Publication | Report/Paper

Sierra Leone Pre-Election Assessment, November 1995


In August 1995, INEC sponsored a National Consultative Conference on the electoral process. The overwhelming consensus of the meeting was that Sierra Leone should return to multi-party democracy and constitutional government through an electoral process as soon as possible. Several key decisions regarding this transition were made by the Conference, including the adoption of a national constituency proportional representation electoral system for selecting members of parliament and the recommendation of February 26, 1996 as the date for both presidential and parliamentary elections. These decisions have been publicly supported by the Chairman of the National Provisional Ruling Council (NPRC), Captain Valentine Strasser, both in Sierra Leone and during his recent visit to the United States and during the Commonwealth Heads of Government meeting in New Zealand.

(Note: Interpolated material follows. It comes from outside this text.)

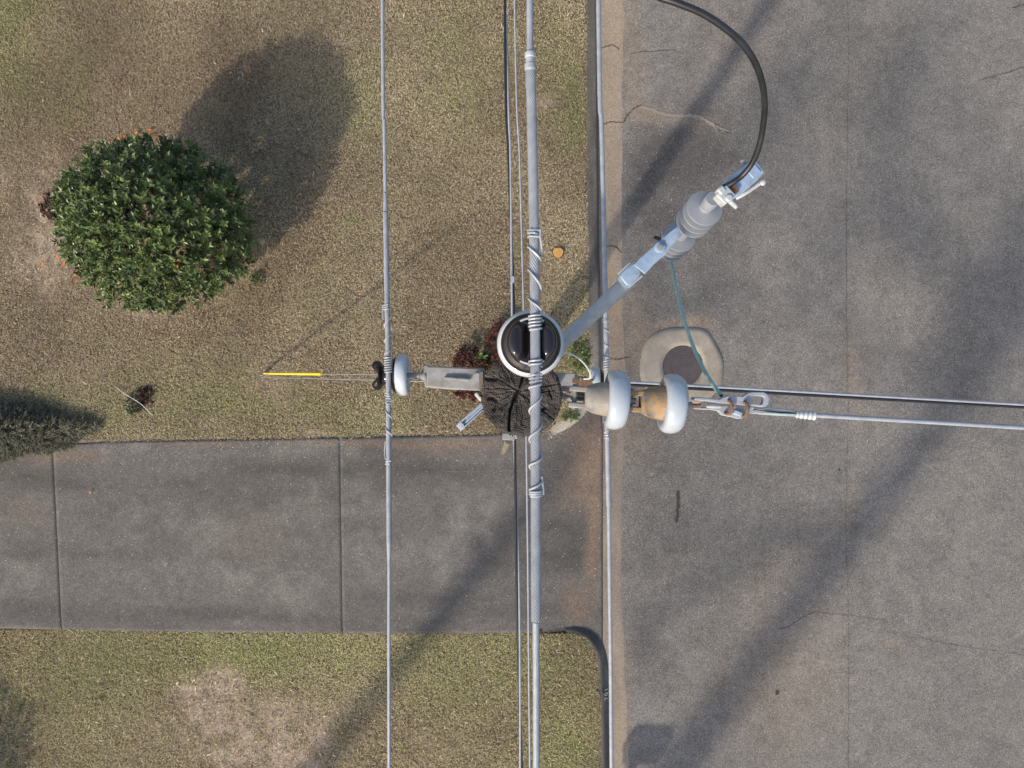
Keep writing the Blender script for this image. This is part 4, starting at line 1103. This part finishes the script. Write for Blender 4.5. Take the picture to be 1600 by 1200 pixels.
# right bracket
brk = thing('insulator_bracket', 'pale bracket stub right of the pole with a rusty end', 'bracket', P(875, 595, 3.0), 'insulator brackets on the pole')
q = MB(); q.prism([P(a, b, 2.62) for a, b in [(862, 582), (902, 583), (903, 594), (900, 606), (862, 607)]], .06); q.build('arm', M['bracket'], brk, bevel=.004)
q = MB(); q.prism([P(a, b, 2.66) for a, b in [(901, 590), (908, 588), (926, 592), (926, 608), (902, 608)]], .02); q.build('rusty_plate', M['rust'], brk, bevel=.002)
q = MB(); q.tube(smooth_path([P(906, 592, 2.64), P(914, 593.5, 2.75), P(926, 594, 3.22)], 5), .0065, 8); q.build('stud', M['galv_dull'], brk)
q = MB(); q.lathe([(0, 0), (.014, 0), (.014, .014), (0, .014)], P(899, 595, 2.61), (.2, 0, 1), 6); q.build('bolt', M['rust'], brk)

# ---------------------------------------------------------------- line conductors
def px_path(pts, n):
    """pts (px,py,D) -> dense 3D path"""
    w = smooth_path([P(*p) for p in pts], 30)
    L = np.concatenate([[0], np.cumsum(np.linalg.norm(np.diff(w, axis=0), axis=1))])
    s = np.linspace(0, L[-1], n)
    return np.stack([np.interp(s, L, w[:, k]) for k in range(3)], 1)
def sub_path(pts, pa, pb, step):
    """piece of the path between photo rows pa and pb (rows as seen at that depth)"""
    w = px_path(pts, 1500)
    py = 600-w[:, 1]*F/(H-w[:, 2])
    m = (py >= min(pa, pb)) & (py <= max(pa, pb)); w = w[m]
    L = np.concatenate([[0], np.cumsum(np.linalg.norm(np.diff(w, axis=0), axis=1))])
    s = np.arange(0, L[-1], step)
    return np.stack([np.interp(s, L, w[:, k]) for k in range(3)], 1)
def helix(pts, turns, rw, wire, mb_, rev=1):
    """turns: list of (row, angle in turns) control points; wire wound round the path"""
    w = px_path(pts, 2000); py = 600-w[:, 1]*F/(H-w[:, 2])
    o_ = np.argsort(py); py = py[o_]; w = w[o_]
    rows = np.array([a for a, b, *_ in turns], float); trn = np.array([b for a, b, *_ in turns], float)
    extra = np.array([t[2] if len(t) > 2 else 0 for t in turns])
    nn = int(max(24, abs(trn[-1]-trn[0])*16)); u = np.linspace(0, len(rows)-1, nn)
    r_ = np.interp(u, np.arange(len(rows)), rows); t_ = np.interp(u, np.arange(len(rows)), trn); e_ = np.interp(u, np.arange(len(rows)), extra)
    c = np.stack([np.interp(r_, py, w[:, k]) for k in range(3)], 1)
    a = 2*np.pi*t_*rev
    off = np.stack([np.cos(a), 0*a, np.sin(a)], 1)*(rw+e_)[:, None]
    mb_.tube(c+off, wire, 7)

# main line over the top insulator
ML = [(826.5, -1400, 1.50), (828, 0, 1.492), (829.2, 110, 1.490), (831.5, 220, 1.488), (834, 340, 1.487), (836, 500, 1.487), (836.5, 600, 1.487), (837, 800, 1.488), (837.5, 1000, 1.490), (838, 1200, 1.492), (840, 2600, 1.50)]
cm = thing('power_line', 'thick silver stranded line running over the top insulator', 'power line', P(836.5, 536, 1.487), 'overhead lines running along the street')
RA = .0112
q = MB(); q.tube(sub_path(ML, 108, 974, .003), RA, 108, lobes=12, depth=.36, pitch=-.105); q.build('armour_rod', M['alu'], cm)
q = MB(); q.tube(sub_path(ML, -1200, 112, .006), .0077, 42, lobes=7, depth=.2, pitch=-.09); q.build('conductor', M['alu'], cm)
q = MB(); q.tube(sub_path(ML, 970, 2400, .006), .0079, 42, lobes=7, depth=.2, pitch=-.09); q.build('conductor', M['alu'], cm)
slv = sub_path(ML, 80, 115, .002); ls = np.linspace(0, 1, len(slv))
q = MB(); q.tube(slv, .0108*(1+.11*np.sign(np.sin(ls*2*np.pi*2.5)))*np.interp(ls, [0, .06, .94, 1], [.85, 1, 1, .85]), 20); q.build('sleeve', M['tie'], cm)
q = MB(); rw = RA+.0022
helix(ML, [(357, 0, .001), (372, 3.0, .001), (388, 3.6), (404, 3.9), (424, 4.6), (452, 5.0), (468, 5.55), (487, 6.0)], rw, .0024, q, -1)
helix(ML, [(360, -.1, .004), (375, -.12, .0045), (396, .0, .003), (408, .3)], rw, .0022, q, -1)
helix(ML, [(492, 0), (512, 3.9), (516, 4.4, .001)], rw, .0024, q, 1)
helix(ML, [(562, 0), (573, 2.0)], rw, .0024, q, 1)
helix(ML, [(584, 0), (600, 3.05), (607, 3.55), (621, 4.05), (640, 4.45), (666, 5.05), (686, 5.5), (716, 6.05), (728, 6.5), (752, 7.0), (765, 7.45)], rw, .0024, q, 1)
helix(ML, [(765, 0.45), (775, 3.4)], rw, .0025, q, 1)
helix(ML, [(745, .02, .0), (760, .03, .003), (773, .03, .004)], rw, .0024, q, 1)
# ends of the tie under the crown
zt = top_c[2]+.088
for sg, yc in ((1, 505), (-1, 563)):
    pth = [P(836-9, yc, 1.495)]
    for a in np.linspace(math.radians(100), math.radians(80), 4): pass
    arc = []
    for a in np.linspace(math.radians(60), math.radians(120), 9):
        arc.append((top_c[0]+.052*math.cos(a), top_c[1]+sg*.050*math.sin(a)*1.0, zt+.035))
    q.tube(smooth_path(arc, 3), .0024, 7)
q.build('tie_wire', M['tie'], cm)

# left line
LL = [(590, -1600, 2.53), (597.5, 0, 2.50), (600.5, 200, 2.495), (603.5, 400, 2.49), (606.5, 560, 2.487), (607, 610, 2.487), (607.5, 750, 2.49), (608, 900, 2.495), (608, 1200, 2.50), (612, 2800, 2.53)]
cl_ = thing('power_line', 'silver line tied to the left bracket insulator', 'power line', P(606.7, 586, 2.487), 'overhead lines running along the street')
RS = .0098
q = MB(); q.tube(sub_path(LL, 330, 850, .004), RS, 84, lobes=12, depth=.28, pitch=-.10); q.build('armour_rod', M['alu'], cl_)
tp = sub_path(LL, 845, 885, .006); q = MB(); q.tube(tp, np.linspace(RS*.98, .0066, len(tp)), 14); q.build('rod_end', M['alu'], cl_)
q = MB(); tp = sub_path(LL, 300, 334, .006); q.tube(tp, np.linspace(.0068, RS*.98, len(tp)), 14); q.build('rod_end', M['alu'], cl_)
q = MB(); q.tube(sub_path(LL, -1500, 304, .012), .0068, 21, lobes=7, depth=.12, pitch=-.12); q.build('conductor', M['alu'], cl_)
q = MB(); q.tube(sub_path(LL, 882, 2700, .012), .0066, 21, lobes=7, depth=.12, pitch=-.12); q.build('conductor', M['alu'], cl_)
q = MB(); rw = RS+.002
helix(LL, [(476, .0, .002), (484, 2.5, .002), (494, 3.0), (511, 3.5), (521, 4.0), (534, 4.5), (546, 5.0), (555, 5.5)], rw, .0022, q, 1)
helix(LL, [(477, .5, .005), (488, .5, .006), (500, .45, .003)], rw, .0022, q, 1)
helix(LL, [(558, 0, .002), (582, 6.4, .002)], rw, .0024, q, 1)
helix(LL, [(612, 0, .001), (632, 5.2, .001), (640, 5.5), (654, 6.0), (667, 6.5), (681, 7.0), (692, 7.5)], rw, .0022, q, -1)
helix(LL, [(690, .5), (700, .52, .003), (712, .5, .003), (717, .4), (727, 3.0)], rw, .0022, q, 1)
q.build('tie_wire', M['tie'], cl_)

# right line (lower)
RL = [(920, -1400, 3.28), (935, 0, 3.225), (940, 200, 3.215), (944.5, 400, 3.21), (947.5, 560, 3.205), (948.2, 640, 3.205), (951, 790, 3.21), (953, 950, 3.215), (955.5, 1200, 3.225), (966, 2600, 3.28)]
cr = thing('power_line', 'lower silver line along the kerb passing under the bell insulators', 'power line', P(947.5, 598, 3.205), 'overhead lines running along the street')
q = MB(); q.tube(sub_path(RL, 420, 792, .008), .0122, 36, lobes=12, depth=.12, pitch=-.18); q.build('armour_rod', M['alu'], cr)
q = MB(); q.tube(sub_path(RL, -1300, 424, .014), .0112, 21, lobes=7, depth=.10, pitch=-.15); q.build('conductor', M['alu'], cr)
q = MB(); q.tube(sub_path(RL, 788, 2500, .014), .0098, 21, lobes=7, depth=.10, pitch=-.15); q.build('conductor', M['alu'], cr)
q = MB(); rw = .0122+.002
helix(RL, [(498, 0, .001), (504, 2.0, .001), (510, 2.4), (521, 3.0), (534, 3.5), (547, 4.0), (556, 4.5), (561, 5.0)], rw, .0022, q, -1)
helix(RL, [(563, 0), (577, 3.5)], rw, .0024, q, 1)
q.build('tie_wire', M['tie'], cr); q = MB()
helix(RL, [(640, 0), (656, .6), (668, 1.0), (677, 1.5), (687, 4.2, .002)], rw, .0024, q, 1)
q.build('tie_wire', M['tie'], cr)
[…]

The primary difficulty faced by INEC is the lack of a legal framework for the electoral process. Decrees covering the franchise, voter registration and the election of members of parliament were drafted by INEC and forwarded to the government prior to the National Conference. As of Nov 16, 1995 no action had been taken by the government of Sierra Leone towards the enactment of the decrees. Decrees specifying the election of the president and the agreed change of electoral system from single-member constituency, first-past-the-post to national constituency, proportional representation are currently being drafted by the Attorney General's office.

A second major problem faced by the Commission is an overall lack of resources, especially financial resources. Financial limitations have greatly restricted INEC's ability to conduct voter and civic education activities and essential pre-planning, coordination and training functions. The Commission also requires outside technical expertise in the areas of election administration and logistics, transportation and communications planning, and computer systems.

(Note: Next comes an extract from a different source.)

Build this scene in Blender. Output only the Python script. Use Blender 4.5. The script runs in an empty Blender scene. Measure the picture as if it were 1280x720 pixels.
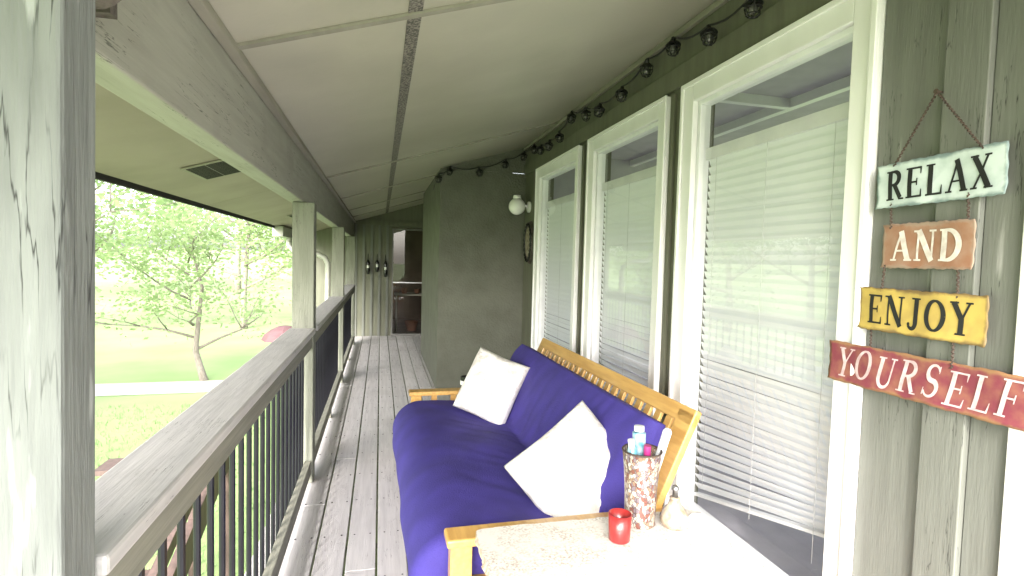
import bpy, math, random
from mathutils import Vector, Matrix, Quaternion, noise, Euler
R = math.radians
random.seed(4)
sc = bpy.context.scene
col = sc.collection
# ------------------------------------------------------------------ helpers
class MB:
    def __init__(s): s.v=[]; s.f=[]
    def add(s, vs, fs):
        n=len(s.v); s.v+= [tuple(v) for v in vs]; s.f+=[tuple(i+n for i in f) for f in fs]; return s
    def box(s,x0,x1,y0,y1,z0,z1):
        return s.add([(x0,y0,z0),(x1,y0,z0),(x1,y1,z0),(x0,y1,z0),(x0,y0,z1),(x1,y0,z1),(x1,y1,z1),(x0,y1,z1)],
              [(0,3,2,1),(4,5,6,7),(0,1,5,4),(1,2,6,5),(2,3,7,6),(3,0,4,7)])
    def bar(s,p0,p1,w,h,up=(0,0,1)):
        p0=Vector(p0);p1=Vector(p1);d=(p1-p0).normalized();u=Vector(up)
        a=d.cross(u).normalized();b=a.cross(d).normalized()
        vs=[]
        for p in (p0,p1):
            for i,j in ((-1,-1),(1,-1),(1,1),(-1,1)): vs.append(p+a*i*w/2+b*j*h/2)
        return s.add(vs,[(0,1,2,3),(7,6,5,4),(0,4,5,1),(1,5,6,2),(2,6,7,3),(3,7,4,0)])
    def tube(s,pts,r,n=8,cap=True):
        pts=[Vector(p) for p in pts]; rs=r if isinstance(r,(list,tuple)) else [r]*len(pts)
        vs=[];fs=[];prev=None
        for i,p in enumerate(pts):
            d=(pts[min(i+1,len(pts)-1)]-pts[max(i-1,0)]).normalized()
            if prev is None:
                a=d.orthogonal().normalized()
            else:
                a=(prev-d*prev.dot(d))
                a=a.normalized() if a.length>1e-6 else d.orthogonal().normalized()
            prev=a;b=d.cross(a)
            for k in range(n):
                t=2*math.pi*k/n; vs.append(p+(a*math.cos(t)+b*math.sin(t))*rs[i])
        for i in range(len(pts)-1):
            for k in range(n):
                k2=(k+1)%n; fs.append((i*n+k,i*n+k2,(i+1)*n+k2,(i+1)*n+k))
        if cap: fs.append(tuple(range(n-1,-1,-1))); fs.append(tuple((len(pts)-1)*n+k for k in range(n)))
        return s.add(vs,fs)
    def lathe(s,prof,n=24,c=(0,0,0),M=None):
        vs=[];fs=[]
        for r,z in prof:
            for k in range(n):
                t=2*math.pi*k/n; v=Vector((r*math.cos(t),r*math.sin(t),z))
                if M: v=M@v
                vs.append(v+Vector(c))
        for i in range(len(prof)-1):
            for k in range(n):
                k2=(k+1)%n; fs.append((i*n+k,i*n+k2,(i+1)*n+k2,(i+1)*n+k))
        return s.add(vs,fs)
    def build(s,name,mat,parent=None,loc=None,smooth=False,bevel=0):
        me=bpy.data.meshes.new(name); me.from_pydata([tuple(v) for v in s.v],[],s.f); me.validate(); me.update()
        if mat: me.materials.append(mat)
        o=bpy.data.objects.new(name,me); col.objects.link(o)
        if loc is not None: o.location=loc
        if parent: o.parent=parent
        if smooth:
            for p in me.polygons: p.use_smooth=True
        if bevel:
            m=o.modifiers.new('Bevel','BEVEL'); m.width=bevel; m.segments=2; m.limit_method='ANGLE'; m.harden_normals=False
        return o
def tag(o,label=None,cat=None,group=None,kind=None):
    if label:o['label']=label
    if cat:o['category']=cat
    if group:o['group']=group
    if kind:o['kind']=kind
    return o
def empty(name,loc,label=None,cat=None,group=None,rz=0):
    o=bpy.data.objects.new(name,None); col.objects.link(o); o.location=loc; o.rotation_euler=(0,0,rz); o.empty_display_size=.1
    return tag(o,label,cat,group)
def copy_tree(o,parent=None):
    c=o.copy(); col.objects.link(c); c.parent=parent
    for ch in list(o.children): copy_tree(ch,c)
    return c
# ------------------------------------------------------------------ materials
def mat(name,c1,c2=None,rough=.6,scale=6,stretch=(1,1,1),bump=.0,bscale=60,metal=0,detail=6,contrast=(.35,.65),crack=0,peel=None,trans=0,boards=None,coat=0,knots=0,dirt=None,cw=.006):
    m=bpy.data.materials.new(name); m.use_nodes=True; nt=m.node_tree; N=nt.nodes; L=nt.links
    b=N['Principled BSDF']; b.inputs['Roughness'].default_value=rough; b.inputs['Metallic'].default_value=metal
    if coat: b.inputs['Coat Weight'].default_value=coat
    tc=N.new('ShaderNodeTexCoord'); mp=N.new('ShaderNodeMapping'); mp.inputs['Scale'].default_value=stretch
    L.new(tc.outputs['Object'],mp.inputs['Vector'])
    c2=c2 or tuple(x*.75 for x in c1)
    no=N.new('ShaderNodeTexNoise'); no.inputs['Scale'].default_value=scale; no.inputs['Detail'].default_value=detail; L.new(mp.outputs[0],no.inputs['Vector'])
    cr=N.new('ShaderNodeValToRGB'); cr.color_ramp.elements[0].position=contrast[0]; cr.color_ramp.elements[1].position=contrast[1]
    cr.color_ramp.elements[0].color=(*c2,1); cr.color_ramp.elements[1].color=(*c1,1); L.new(no.outputs['Fac'],cr.inputs['Fac'])
    out=cr.outputs['Color']
    def mix(a,bcol,fac,mode='MIX'):
        x=N.new('ShaderNodeMix'); x.data_type='RGBA'; x.blend_type=mode
        if isinstance(fac,(int,float)): x.inputs[0].default_value=fac
        else: L.new(fac,x.inputs[0])
        L.new(a,x.inputs[6])
        if isinstance(bcol,tuple): x.inputs[7].default_value=(*bcol,1)
        else: L.new(bcol,x.inputs[7])
        return x.outputs[2]
    def thr(fac,lo,hi):
        r=N.new('ShaderNodeMapRange'); r.inputs[1].default_value=lo; r.inputs[2].default_value=hi; L.new(fac,r.inputs[0]); return r.outputs[0]
    def noi(sc_,vec,det=4):
        n=N.new('ShaderNodeTexNoise'); n.inputs['Scale'].default_value=sc_; n.inputs['Detail'].default_value=det; L.new(vec,n.inputs['Vector']); return n.outputs['Fac']
    if boards:
        sx=N.new('ShaderNodeSeparateXYZ'); L.new(tc.outputs['Object'],sx.inputs[0])
        mu=N.new('ShaderNodeMath'); mu.operation='MULTIPLY_ADD'; mu.inputs[1].default_value=1/boards[0]; mu.inputs[2].default_value=boards[1]; L.new(sx.outputs[boards[2]],mu.inputs[0])
        fl=N.new('ShaderNodeMath'); fl.operation='FLOOR'; L.new(mu.outputs[0],fl.inputs[0])
        wn=N.new('ShaderNodeTexWhiteNoise'); wn.noise_dimensions='1D'; L.new(fl.outputs[0],wn.inputs['W'])
        r=N.new('ShaderNodeMapRange'); r.inputs[3].default_value=.88; r.inputs[4].default_value=1.07; L.new(wn.outputs['Value'],r.inputs[0])
        cmb=N.new('ShaderNodeCombineColor'); 
        for i in range(3): L.new(r.outputs[0],cmb.inputs[i])
        out=mix(out,cmb.outputs[0],1.0,'MULTIPLY')
    if dirt:
        out=mix(out,dirt[0],thr(noi(dirt[1],tc.outputs['Object'],8),dirt[2],dirt[3]))
    if peel:
        out=mix(out,peel[0],thr(noi(peel[1],mp.outputs[0],8),peel[2],peel[2]+.06))
    if crack:
        mp2=N.new('ShaderNodeMapping'); mp2.inputs['Scale'].default_value=tuple((x if x>=1 else x*.6) for x in stretch); L.new(tc.outputs['Object'],mp2.inputs['Vector'])
        n=noi(crack,mp2.outputs[0],5)
        ab=N.new('ShaderNodeMath'); ab.operation='SUBTRACT'; ab.inputs[1].default_value=.5; L.new(n,ab.inputs[0])
        a2=N.new('ShaderNodeMath'); a2.operation='ABSOLUTE'; L.new(ab.outputs[0],a2.inputs[0])
        lim=noi(crack*.4,tc.outputs['Object'],2)
        k=thr(a2.outputs[0],cw,.0); k2=thr(lim,.5,.56)
        mm=N.new('ShaderNodeMath'); mm.operation='MULTIPLY'; L.new(k,mm.inputs[0]); L.new(k2,mm.inputs[1])
        out=mix(out,tuple(x*.12 for x in c2),mm.outputs[0])
    if knots:
        vo=N.new('ShaderNodeTexVoronoi'); vo.inputs['Scale'].default_value=knots; L.new(tc.outputs['Object'],vo.inputs['Vector'])
        out=mix(out,tuple(x*.35 for x in c2),thr(vo.outputs['Distance'],.06,.02))
    L.new(out,b.inputs['Base Color'])
    if bump:
        nb=noi(bscale,mp.outputs[0],5); bp=N.new('ShaderNodeBump'); bp.inputs['Strength'].default_value=bump; bp.inputs['Distance'].default_value=.01
        L.new(nb,bp.inputs['Height']); L.new(bp.outputs[0],b.inputs['Normal'])
    if trans:
        tr=N.new('ShaderNodeBsdfTranslucent'); L.new(out,tr.inputs['Color']); ms=N.new('ShaderNodeMixShader'); ms.inputs[0].default_value=trans
        L.new(b.outputs[0],ms.inputs[1]); L.new(tr.outputs[0],ms.inputs[2]); L.new(ms.outputs[0],N['Material Output'].inputs['Surface'])
    return m
M={}
M['deck']=mat('deck_wood',(.50,.475,.47),(.415,.39,.39),.7,7,(6,.35,6),.18,30,boards=(.147,.0,0),crack=12,dirt=((.35,.32,.31),1.6,.55,.8))
M['post']=mat('post_paint',(.185,.195,.19),(.13,.137,.134),.75,7,(5,5,.5),.35,26,crack=6,cw=.014,peel=((.30,.31,.31),6,.60))
M['post2']=mat('post_paint_green',(.215,.22,.18),(.165,.17,.135),.75,7,(5,5,.5),.3,26,crack=12)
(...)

The general level of planning for the elections requires substantial improvement in the very near future if all of the interrelated tasks required -- both legally and administratively -- to hold elections in three months are to be completed on time. While the uncertainty regarding the legal framework and a severe lack of funds makes such planning difficult, the need for a comprehensive plan identifying what needs to be done, by whom, when, where, how, and at what cost must be developed as soon as possible so that when funding becomes available the Commission is able to act in an expeditious and cost-effective manner.

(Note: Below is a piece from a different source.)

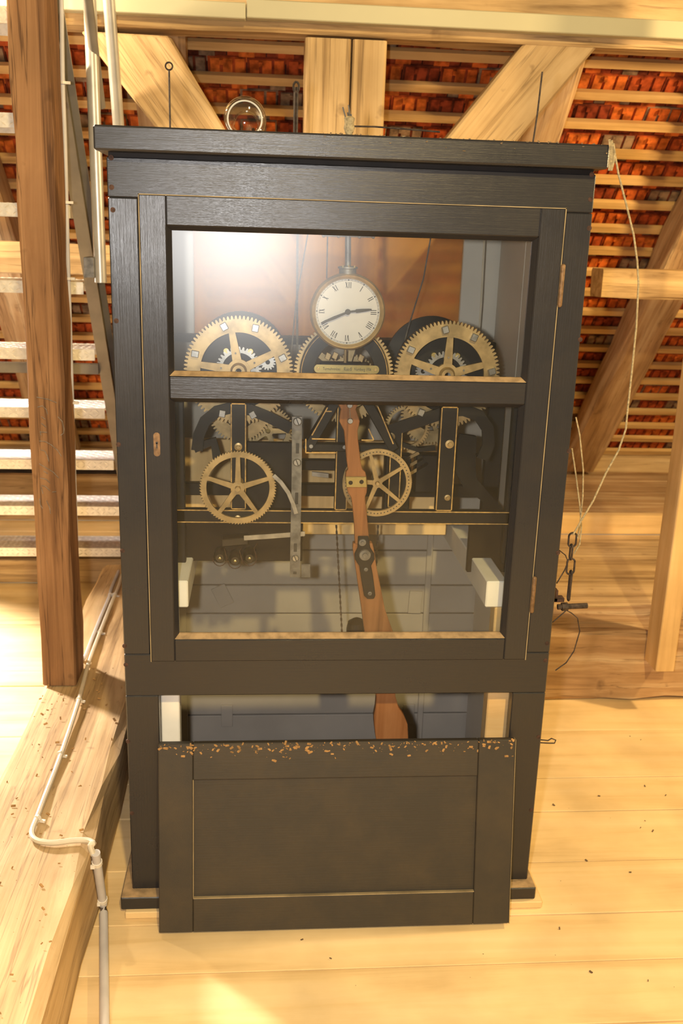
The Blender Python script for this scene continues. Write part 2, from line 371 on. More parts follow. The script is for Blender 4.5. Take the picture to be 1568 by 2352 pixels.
COMB = [(0, 2), (1, 2), (3, 1), (2, 5), (0, 4), (4, 5)]  # rib and flank colours: light on ribs, shade on flanks painted in
tile_mesh = [[], []]
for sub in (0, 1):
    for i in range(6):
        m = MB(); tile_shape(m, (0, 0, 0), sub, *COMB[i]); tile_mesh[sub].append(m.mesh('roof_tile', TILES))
rest = MB()
for k, s in enumerate(lath_s):
    for sub in (0, 1):
        ss = s + (0.088 if sub == 0 else 0.034); off = ((k*2+sub) % 2)*tw/2 + (0.03 if k % 3 == 0 else 0)
        for i in range(-18, 24):
            x = i*tw+off; p = RP(x, ss, 0.040 + (0.010 if sub == 0 else 0.0)); px, py = proj(p)
            wi = random.choices(range(6), (5, 5, 4, 2, 3, 3) if sub == 0 else (4, 5, 5, 2, 1, 4))[0]
            vis = -60 < px < 1620 and 60 < py < 1060 and not (235 < px < 1385 and py > 345) and not (10 < px < 130)
            cand.append((0 if vis else 1, (p-CAM).length, p, wi, sub))
cand.sort(key=lambda q: (q[0], q[1]))
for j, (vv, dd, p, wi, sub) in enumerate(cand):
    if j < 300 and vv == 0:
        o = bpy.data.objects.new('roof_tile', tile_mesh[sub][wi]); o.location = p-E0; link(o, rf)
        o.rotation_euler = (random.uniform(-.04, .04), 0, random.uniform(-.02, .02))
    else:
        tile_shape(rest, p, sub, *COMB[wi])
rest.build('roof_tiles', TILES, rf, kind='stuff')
MB().obox(RP(0.3, 1.9, 0.075), (3.4, 0, 0), US*2.6, UN*0.004).build('light_block_sheet', UNDER, rf)  # added unseen dark sheet, keeps world light from leaking between tiles

dg_ = bpy.data.materials.new('daylight'); dg_.use_nodes = True; dg_.node_tree.nodes.clear(); _e = dg_.node_tree.nodes.new('ShaderNodeEmission'); _e.inputs[1].default_value = 6; _o = dg_.node_tree.nodes.new('ShaderNodeOutputMaterial'); dg_.node_tree.links.new(_e.outputs[0], _o.inputs[0])
dray = ray(1415, 978); tq = (RP(0, 0, .030)-CAM).dot(UN)/dray.dot(UN); dc = CAM+dray*tq
MB().lathe([(0, 0), (.012, 0), (.012, .004)], dc, UN, 10).build('daylight_chink', dg_, rf, label='tiny bright chink of daylight between tiles')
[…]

Given the critical nature of these elections to the future of Sierra Leone and the highly uncertain environment in which they will take place, contingency plans for mission-critical tasks are necessary. Such mission-critical issues would include: the production of a voter registration list; development of the Commission's capacity to distribute materials and personnel to areas outside of Freetown; and the establishment of nation-wide communication links for both administrative and security reasons.

The IFES team has serious reservations regarding the technical feasibility of the computerized voter registration system planned by the Commission. Given the obvious constraints of time, money, equipment and technical expertise, the immediate design and implementation of a handwritten voter register as a contingency plan is essential. Reservations regarding the methodology for data collection and related personnel and training issues also exist, but with additional planning, should be more easily resolved.

IFES maintains that INEC is committed to conducting elections in late February 1996. Their commitment to the democratic process as the most viable way forward for Sierra Leone is shared by a broad consensus of the Sierra Leoneans as well as by many in the National Provisional Ruling Council government. From a purely technical perspective, the prospects of INEC being able to conduct credible elections in February 1996 are good if the following three conditions are met as soon as possible:

1. The legal framework for the registration and electoral process formalized;

2. International and domestic financial and technical support for INEC is mobilized;

3. Detailed, comprehensive planning for the registration and election is completed by INEC as soon as possible, so that when conditions 1 and 2 are met, the Commission is able to immediately proceed towards election day.